# Task to carry out
Go through the records and copy each line where the word "script" occurs.

# Data entries

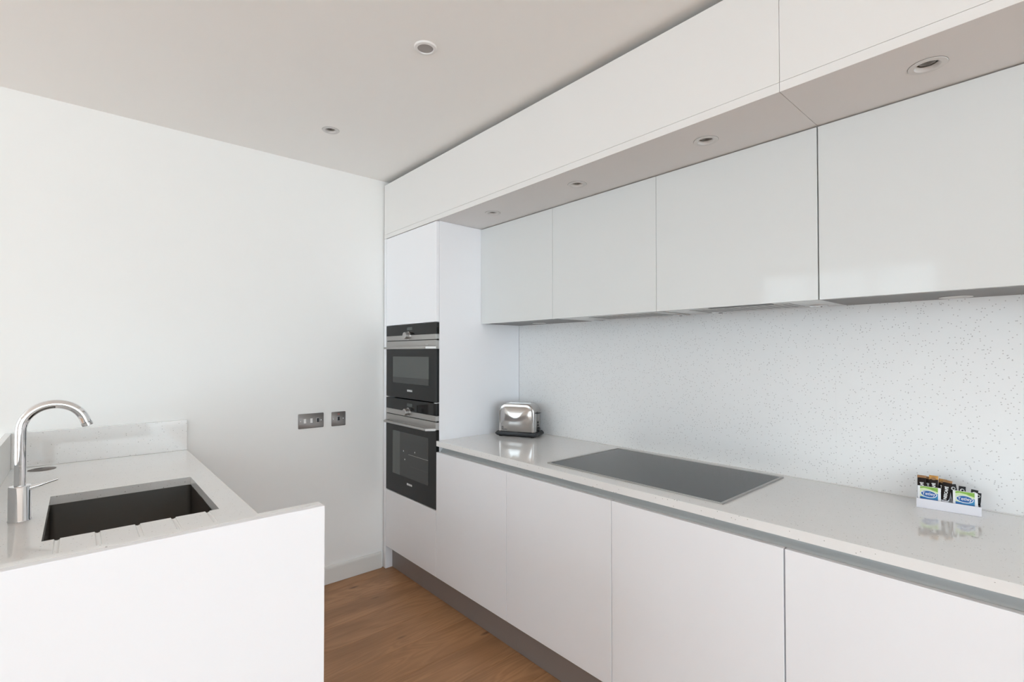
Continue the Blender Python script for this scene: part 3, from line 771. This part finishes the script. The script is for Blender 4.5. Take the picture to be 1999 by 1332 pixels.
# local: x runs along the front edge to the right, y to the back
W_ = .1500; D_ = .085
for nm, b in (('base', (-W_/2, W_/2, 0, D_, .0004, .003)), ('front_wall', (-W_/2, W_/2, 0, .0018, .003, .0290)),
              ('back_wall', (-W_/2, W_/2, D_-.0018, D_, .003, .0400)),
              ('divider', (-.0115, -.0100, .002, D_-.002, .003, .030)), ('divider', (-W_/2+.002, W_/2-.002, .034, .0355, .003, .034))):
    link(nm, tomesh(nm, boxmesh(*b, .0006, 1)), M['tray'], TR)
for sx_ in (-1, 1):
    xx = sx_*W_/2
    prism('side_wall', [(0.0018, .003), (D_-.0018, .003), (D_-.0018, .040), (.0018, .029)], 0, min(xx, xx-sx_*.0018), max(xx, xx-sx_*.0018), M['tray'], TR, world=False)

def local_mat(x, y, z, lean, twist=0):
    """world matrix for a sachet standing in the tray: front face towards -y local, leaning back"""
    return TR_M @ Matrix.Translation((x, y, z)) @ Matrix.Rotation(twist, 4, 'Y') @ Matrix.Rotation(-lean, 4, 'X')
TR_M = Matrix.Translation(TR.location) @ Matrix.Rotation(ang, 4, 'Z')
def pillow(name, w_, h_, t_, m, nx=6, nz=8):
    """crimped sachet: flat ends, bulging middle. local x across, z up, front -y"""
    bm = bmesh.new(); G = []
    for side in (-1, 1):
        g = []
        for j in range(nz+1):
            r_ = []
            for i in range(nx+1):
                u, v = i/nx, j/nz
                b = t_/2*(math.sin(math.pi*u)**.5)*(max(0, math.sin(math.pi*min(max((v-.06)/.88, 0), 1)))**.6)+.0003
                r_.append(bm.verts.new(((u-.5)*w_, side*b, v*h_)))
            g.append(r_)
        G.append(g)
        for j in range(nz):
            for i in range(nx): bm.faces.new((g[j][i], g[j][i+1], g[j+1][i+1], g[j+1][i]))
    a, b = G
    for j in range(nz):
        bm.faces.new((a[j][0], a[j+1][0], b[j+1][0], b[j][0])); bm.faces.new((a[j][nx], a[j+1][nx], b[j+1][nx], b[j][nx]))
    for i in range(nx):
        bm.faces.new((a[0][i], a[0][i+1], b[0][i+1], b[0][i])); bm.faces.new((a[nz][i], a[nz][i+1], b[nz][i+1], b[nz][i]))
    bmesh.ops.recalc_face_normals(bm, faces=bm.faces)
    return tomesh(name, bm, angle=50)
def flat(name, pts, m, par, y):
    """thin printed patch, local xz outline"""
    bm = bmesh.new(); A = [bm.verts.new((u, y, v)) for u, v in pts]; B = [bm.verts.new((u, y-.0002, v)) for u, v in pts]
    bm.faces.new(A); bm.faces.new(B)
    for i in range(len(pts)): j = (i+1) % len(pts); bm.faces.new((A[i], A[j], B[j], B[i]))
    bmesh.ops.recalc_face_normals(bm, faces=bm.faces)
    return link(name, tomesh(name, bm), m, par)
def ell(cx_, cz, a, b, n=28, rot=0.): return [(cx_+a*math.cos(2*math.pi*k/n)*math.cos(rot)-b*math.sin(2*math.pi*k/n)*math.sin(rot), cz+a*math.cos(2*math.pi*k/n)*math.sin(rot)+b*math.sin(2*math.pi*k/n)*math.cos(rot)) for k in range(n)]
def tea(label, x, y, z, lean):
    o = thing('tea_sachet', label, 'sachet', group='tea sachets in the tray'); o.matrix_world = local_mat(x, y, z, lean)
    w_, h_ = .0560, .063
    link('envelope', tomesh('envelope', boxmesh(-w_/2, w_/2, -.0012, .0012, 0, h_, .0008)), M['paper'], o)
    L_, R_ = -w_/2+.0060, w_/2-.0070
    flat('printed_panel', [(L_, .016), (R_, .016), (R_, h_-.0010), (L_, h_-.0010)], M['pale'], o, -.00125)
    flat('green_band', [(L_, h_-.008), (L_+.010, h_-.0055), (L_+.024, h_-.0080), (R_-.005, h_-.0125), (R_, h_-.014), (R_, h_-.0010), (L_+.006, h_-.0010), (L_, h_-.003)], M['green'], o, -.00150)
    flat('blue_field', [(L_, .020), (R_, .020), (R_, .0435), (R_-.006, .0450), (R_-.016, .036), (L_+.010, .0300), (L_, .031)], M['lblue'], o, -.00175)
    flat('navy_field', [(L_, .018), (R_, .018), (R_, .0265), (L_+.018, .0255), (L_, .030)], M['blue'], o, -.00190)
    flat('oval_border', ell(-.0012, .0400, .0200, .0112, rot=-.05), M['paper'], o, -.00205)
    flat('blue_oval', ell(-.0012, .0402, .0182, .0094, rot=-.05), M['blue'], o, -.00230)
    text('lettering', 'Tetley', .0125, M['paper'], o, frame((-.0012, -.0027, .0406), (1, 0, 0), (0, 0, 1)), .0002, .00012)
    return o
zt = .0034
t1 = tea('left white, green and blue tea sachet in the front of the tray', -.0440, .0085, zt, R(10))
t2 = tea('right white, green and blue tea sachet in the front of the tray', .0395, .0085, zt, R(10))

def stick(label, x, y, z, lean, twist, w_, h_, kind):
    o = thing('sachet', label, 'sachet', group='coffee and sugar sticks in the tray'); o.matrix_world = local_mat(x, y, z, lean, twist)
    body = {'gold': 'brown', 'bronze': 'brown', 'char': 'char', 'greenfoil': 'brown'}[kind]
    link('wrapper', pillow('wrapper', w_, h_, .006, None), M[body], o).data.materials[0]
    if kind in ('gold', 'bronze'):
        hh = .015 if kind == 'gold' else .009
        m2 = pillow('top_band', w_+.0006, hh, .0035, None); b = link('top_band', m2, M[kind], o); b.location = (0, 0, h_-hh+.0006)
        text('lettering', 'NESCAFÉ', .0100, M['label'], o, frame((0.001, -.0042, h_*.56), (0, 0, 1), (-1, 0, 0)), .0002, .0004)
    if kind == 'gold':
        flat('cup_print', ell(0, h_-.009, .006, .004), M['bronze'], o, -.0035)
        f = flat('green_print', ell(.003, h_*.45, .004, .008), M['green'], o, -.0041)
    if kind == 'char':
        flat('ring_print', ell(0, h_*.84, .0050, .0050), M['label'], o, -.0034)
        flat('ring_centre', ell(.0008, h_*.84, .0030, .0032), M['char'], o, -.0037)
    b = link('foil_end', pillow('foil_end', w_+.0006, .036, .0066, None), M['foil'], o); b.location = (0, 0, -.0002)
    return o
stick('brown coffee stick with bronze top standing at the tray left end', -.0620, .0230, zt, R(4), R(0), .0215, .0930, 'bronze')
stick('half-hidden brown coffee stick just right of the left end stick', -.0480, .0290, zt, R(6), R(2), .0190, .0900, 'bronze')
stick('brown coffee stick with the broad orange gold top', -.0345, .0230, zt, R(4), R(1), .0215, .0965, 'gold')
stick('low brown coffee stick with a gold top and green leaf print', -.0185, .0290, zt, R(7), R(5), .0190, .0880, 'gold')
stick('leaning brown coffee stick with bronze top in the middle of the tray', -.0120, .0190, zt, R(4), R(8), .0215, .0890, 'bronze')
stick('black sugar stick tilted left beside the leaning coffee stick', .0230, .0240, zt, R(4), R(-9), .0165, .0790, 'char')
stick('black sugar stick standing upright behind the right tea sachet', .0310, .0300, zt, R(4), R(2), .0160, .0740, 'char')
stick('black sugar stick near the right end tilted right', .0530, .0245, zt, R(4), R(7), .0160, .0700, 'char')
stick('last dark sugar stick at the right end of the tray', .0655, .0300, zt, R(4), R(3), .0150, .0610, 'char')
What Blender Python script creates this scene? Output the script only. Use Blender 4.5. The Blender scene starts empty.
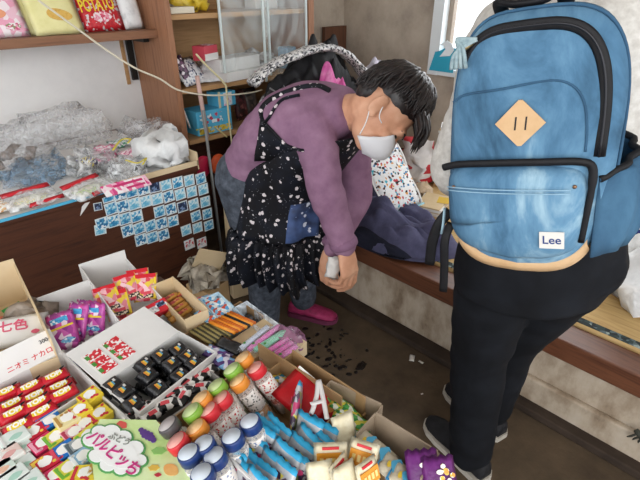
import bpy, bmesh, math, random
from mathutils import Vector, Matrix, Euler, noise
R = random.Random(11)
S = bpy.context.scene
C = S.collection
PI = math.pi
ORD = ['first', 'second', 'third', 'fourth', 'fifth', 'sixth', 'seventh', 'eighth', 'ninth', 'tenth', 'eleventh', 'twelfth']
# ---------------------------------------------------------------- camera model
F, TH, H = 462.0, math.radians(29), 1.40
Q = math.sqrt(.5)
def at(px, py, X=None, Y=None, Z=None, D=None, t=None):
    """point of the room on the ray through a photo pixel, at a known X, Y, height Z or forward distance D"""
    r = (px-320)/F; u = (240-py)/F
    f = math.cos(TH)+u*math.sin(TH); z = -math.sin(TH)+u*math.cos(TH)
    dx, dy = (f+r)*Q, (f-r)*Q
    if X is not None: t = X/dx
    elif Y is not None: t = Y/dy
    elif Z is not None: t = (Z-H)/z
    elif D is not None: t = D/f
    return Vector((t*dx, t*dy, H+t*z))
def yaw(p, q, Z):
    a, b = at(*p, Z=Z), at(*q, Z=Z)
    return math.atan2(b.y-a.y, b.x-a.x)
# ---------------------------------------------------------------- materials
def lin(c):
    if isinstance(c, str):
        c = [int(c[i:i+2], 16)/255 for i in (0, 2, 4)]
    return tuple((x/12.92 if x <= .04045 else ((x+.055)/1.055)**2.4) for x in c[:3])+(1,)
MC = {}
def base(name):
    m = bpy.data.materials.new(name); m.use_nodes = True
    nt = m.node_tree; b = nt.nodes['Principled BSDF']
    return m, nt, b
def coords(nt, scale=(1, 1, 1), kind='Object'):
    tc = nt.nodes.new('ShaderNodeTexCoord'); mp = nt.nodes.new('ShaderNodeMapping')
    nt.links.new(tc.outputs[kind], mp.inputs['Vector']); mp.inputs['Scale'].default_value = scale
    return mp.outputs['Vector']
def ramp(nt, fac, stops, const=False):
    r = nt.nodes.new('ShaderNodeValToRGB'); e = r.color_ramp
    if const: e.interpolation = 'CONSTANT'
    while len(e.elements) < len(stops): e.elements.new(.5)
    for k, (p, c) in enumerate(stops):
        e.elements[k].position = p; e.elements[k].color = lin(c)
    nt.links.new(fac, r.inputs['Fac'])
    return r.outputs['Color']
def noisetex(nt, vec, scale, detail=4, rough=.6, dist=0):
    n = nt.nodes.new('ShaderNodeTexNoise'); n.inputs['Scale'].default_value = scale
    n.inputs['Detail'].default_value = detail; n.inputs['Roughness'].default_value = rough; n.inputs['Distortion'].default_value = dist
    nt.links.new(vec, n.inputs['Vector'])
    return n.outputs['Fac']
def bump(nt, b, h, strength=.3, dist=.01):
    n = nt.nodes.new('ShaderNodeBump'); n.inputs['Strength'].default_value = strength; n.inputs['Distance'].default_value = dist
    nt.links.new(h, n.inputs['Height']); nt.links.new(n.outputs['Normal'], b.inputs['Normal'])
def plain(name, col, rough=.6, metal=0, spec=.4, sheen=0):
    if name in MC: return MC[name]
    m, nt, b = base(name)
    b.inputs['Base Color'].default_value = lin(col); b.inputs['Roughness'].default_value = rough
    b.inputs['Metallic'].default_value = metal; b.inputs['Specular IOR Level'].default_value = spec
    MC[name] = m; return m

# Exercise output
Continue the Blender Python script for this scene: part 3, from line 771. This part finishes the script. The script is for Blender 4.5. Take the picture to be 1999 by 1332 pixels.
What Blender Python script creates this scene? Output the script only. Use Blender 4.5. The Blender scene starts empty.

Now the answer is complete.